The world is on track to expand its renewable energy capacity 2.7 times by 2030, the International Energy Agency reports.
That is enough to outpace the national goals of many countries but not quite enough to meet the target established at the COP28 climate summit: tripling the capacity by 2030. However, the IEA said, tripling still is possible with bold near-term action by governments.
In “Renewables 2024,” its flagship annual report released Oct. 9, IEA projects more than 5,500 GW of new capacity coming online by 2030.
Photovoltaic panels and wind turbines account for the vast majority: 80% and 15%, respectively.
Hydropower capacity growth is expected to remain stable while renewables such as bioenergy, geothermal, concentrated solar and ocean energy are expected to decline without greater policy support.
IEA attributes the growth to climate and energy security policies in nearly 140 countries that, combined with favorable economics, have made renewables cost-competitive with fossil-fired generation and fostered new demand from the private sector.
The report projects that nearly 70 countries accounting for 80% of global generation capacity are on track to reach or exceed their 2030 goals.
China is the standout among them, expected to account for 60% of the global expansion through 2030 thanks to its comprehensive support for utility-scale and distributed generation across all renewable technologies.
In all, renewables would account for nearly half of global electricity generation by 2030.
Potential stumbling blocks include high cost of capital in developing economies, weak grid infrastructure, inadequate auction visibility, unstable policy environments and curtailment of installed resources due to lagging grid investments and system integration.

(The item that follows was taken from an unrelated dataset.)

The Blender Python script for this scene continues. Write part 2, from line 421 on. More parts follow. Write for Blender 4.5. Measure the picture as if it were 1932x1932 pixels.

Also, at least 1,650 GW of renewable capacity in advanced stages of development is waiting for grid connection worldwide; some early-stage projects are dropping out of the queue due to lack of progress.
And kinks remain in the supply chain: Record-low prices, a supply glut and manufacturing overcapacity exist for the solar industry, while the wind turbine sector is crimped by limited investment in new capacity.

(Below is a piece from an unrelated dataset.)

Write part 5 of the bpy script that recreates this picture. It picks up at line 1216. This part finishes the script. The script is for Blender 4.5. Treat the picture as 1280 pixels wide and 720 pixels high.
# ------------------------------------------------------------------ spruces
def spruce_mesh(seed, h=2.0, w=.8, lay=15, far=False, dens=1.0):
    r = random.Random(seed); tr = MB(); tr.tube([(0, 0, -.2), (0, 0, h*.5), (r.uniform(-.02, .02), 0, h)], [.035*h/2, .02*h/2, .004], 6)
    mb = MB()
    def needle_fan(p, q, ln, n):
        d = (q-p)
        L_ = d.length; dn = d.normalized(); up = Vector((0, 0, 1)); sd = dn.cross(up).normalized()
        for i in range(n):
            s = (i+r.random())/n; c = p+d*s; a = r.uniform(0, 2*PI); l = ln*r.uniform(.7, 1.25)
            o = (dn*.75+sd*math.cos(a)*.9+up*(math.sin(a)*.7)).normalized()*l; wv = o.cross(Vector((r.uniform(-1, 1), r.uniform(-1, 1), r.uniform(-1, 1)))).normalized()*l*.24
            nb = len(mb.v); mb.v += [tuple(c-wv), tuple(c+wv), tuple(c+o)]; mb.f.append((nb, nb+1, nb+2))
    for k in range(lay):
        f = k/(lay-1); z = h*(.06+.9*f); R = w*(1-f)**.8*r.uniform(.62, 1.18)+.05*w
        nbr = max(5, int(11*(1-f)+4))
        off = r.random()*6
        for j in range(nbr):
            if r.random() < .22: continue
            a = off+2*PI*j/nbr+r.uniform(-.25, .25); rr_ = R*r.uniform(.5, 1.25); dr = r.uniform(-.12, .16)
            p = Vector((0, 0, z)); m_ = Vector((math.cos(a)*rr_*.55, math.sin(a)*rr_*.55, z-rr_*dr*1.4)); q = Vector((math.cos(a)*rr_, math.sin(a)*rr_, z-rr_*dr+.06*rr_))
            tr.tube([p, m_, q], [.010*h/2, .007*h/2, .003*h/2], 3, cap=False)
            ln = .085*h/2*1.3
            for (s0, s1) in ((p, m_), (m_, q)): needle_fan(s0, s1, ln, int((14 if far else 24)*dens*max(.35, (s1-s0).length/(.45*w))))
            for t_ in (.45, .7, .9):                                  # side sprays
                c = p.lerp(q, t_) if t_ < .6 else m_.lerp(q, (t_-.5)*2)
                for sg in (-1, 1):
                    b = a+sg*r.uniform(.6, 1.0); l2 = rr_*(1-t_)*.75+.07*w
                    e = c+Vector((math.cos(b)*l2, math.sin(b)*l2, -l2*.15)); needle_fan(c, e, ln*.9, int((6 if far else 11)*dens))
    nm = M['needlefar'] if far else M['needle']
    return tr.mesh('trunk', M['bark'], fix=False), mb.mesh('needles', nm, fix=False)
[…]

Finally, beyond power generation, fossil fuel demand continues to grow in the transport, industry and buildings sectors, the report states; almost 80% of total energy demand worldwide still will be met by fossil fuels in 2030, down from 87% in 2023.

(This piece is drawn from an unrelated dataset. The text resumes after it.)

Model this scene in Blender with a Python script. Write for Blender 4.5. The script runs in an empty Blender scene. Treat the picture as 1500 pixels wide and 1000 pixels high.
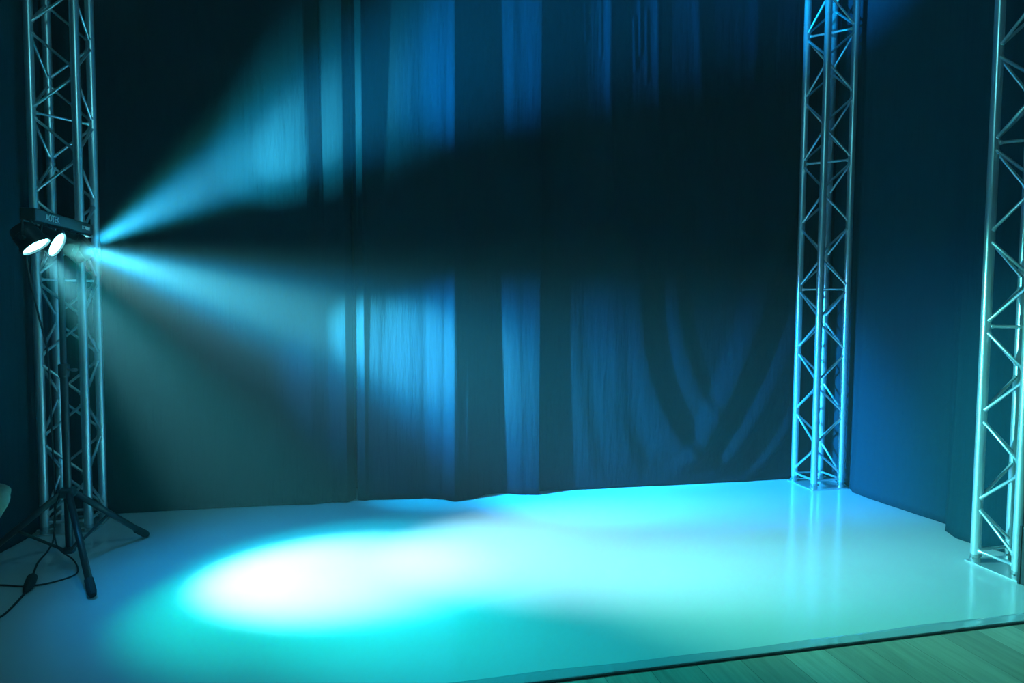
import bpy, bmesh, math, random
import numpy as np
from mathutils import Vector, Matrix

random.seed(7)
SC = bpy.context.scene
COL = SC.collection
PI = math.pi

# ------------------------------------------------------------------ helpers
def link(o, parent=None):
    COL.objects.link(o)
    if parent is not None:
        o.parent = parent
    return o

def obj(name, bm, mat, parent=None, smooth=False, loc=(0, 0, 0)):
    me = bpy.data.meshes.new(name)
    bm.to_mesh(me)
    bm.free()
    me.materials.append(mat)
    if smooth:
        for p in me.polygons:
            p.use_smooth = True
    o = bpy.data.objects.new(name, me)
    o.location = loc
    return link(o, parent)

def tag(o, label=None, cat=None, group=None, kind=None):
    if label:
        o['label'] = label
    if cat:
        o['category'] = cat
    if group:
        o['group'] = group
    if kind:
        o['kind'] = kind
    return o

def thing(name, label, cat, loc=(0, 0, 0), rz=0.0, group=None):
    o = bpy.data.objects.new(name, None)
    o.empty_display_size = 0.1
    o.location = loc
    o.rotation_euler = (0, 0, rz)
    link(o)
    return tag(o, label, cat, group)

def add_box(bm, x0, x1, y0, y1, z0, z1, bevel=0.0):
    vs = [bm.verts.new(p) for p in
          [(x0, y0, z0), (x1, y0, z0), (x1, y1, z0), (x0, y1, z0),
           (x0, y0, z1), (x1, y0, z1), (x1, y1, z1), (x0, y1, z1)]]
    fs = [bm.faces.new([vs[i] for i in f]) for f in
          [(3, 2, 1, 0), (4, 5, 6, 7), (0, 1, 5, 4), (1, 2, 6, 5), (2, 3, 7, 6), (3, 0, 4, 7)]]
    if bevel > 0:
        es = {e for f in fs for e in f.edges}
        bmesh.ops.bevel(bm, geom=list(es), offset=bevel, segments=2, profile=0.5, affect='EDGES')

def frame_of(d):
    d = Vector(d).normalized()
    a = Vector((0, 0, 1)) if abs(d.z) < 0.9 else Vector((1, 0, 0))
    u = d.cross(a).normalized()
    return d, u, d.cross(u).normalized()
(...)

In the news release, IEA Executive Director Fatih Birol said:
“Renewables are moving faster than national governments can set targets for. This is mainly driven not just by efforts to lower emissions or boost energy security — it’s increasingly because renewables today offer the cheapest option to add new power plants in almost all countries around the world.
“This report shows that the growth of renewables, especially solar, will transform electricity systems across the globe this decade. Between now and 2030, the world is on course to add more than 5,500 gigawatts of renewable power capacity — roughly equal [to] the current power capacity of China, the [EU], India and the United States combined. By 2030, we expect renewables to be meeting half of global electricity demand.”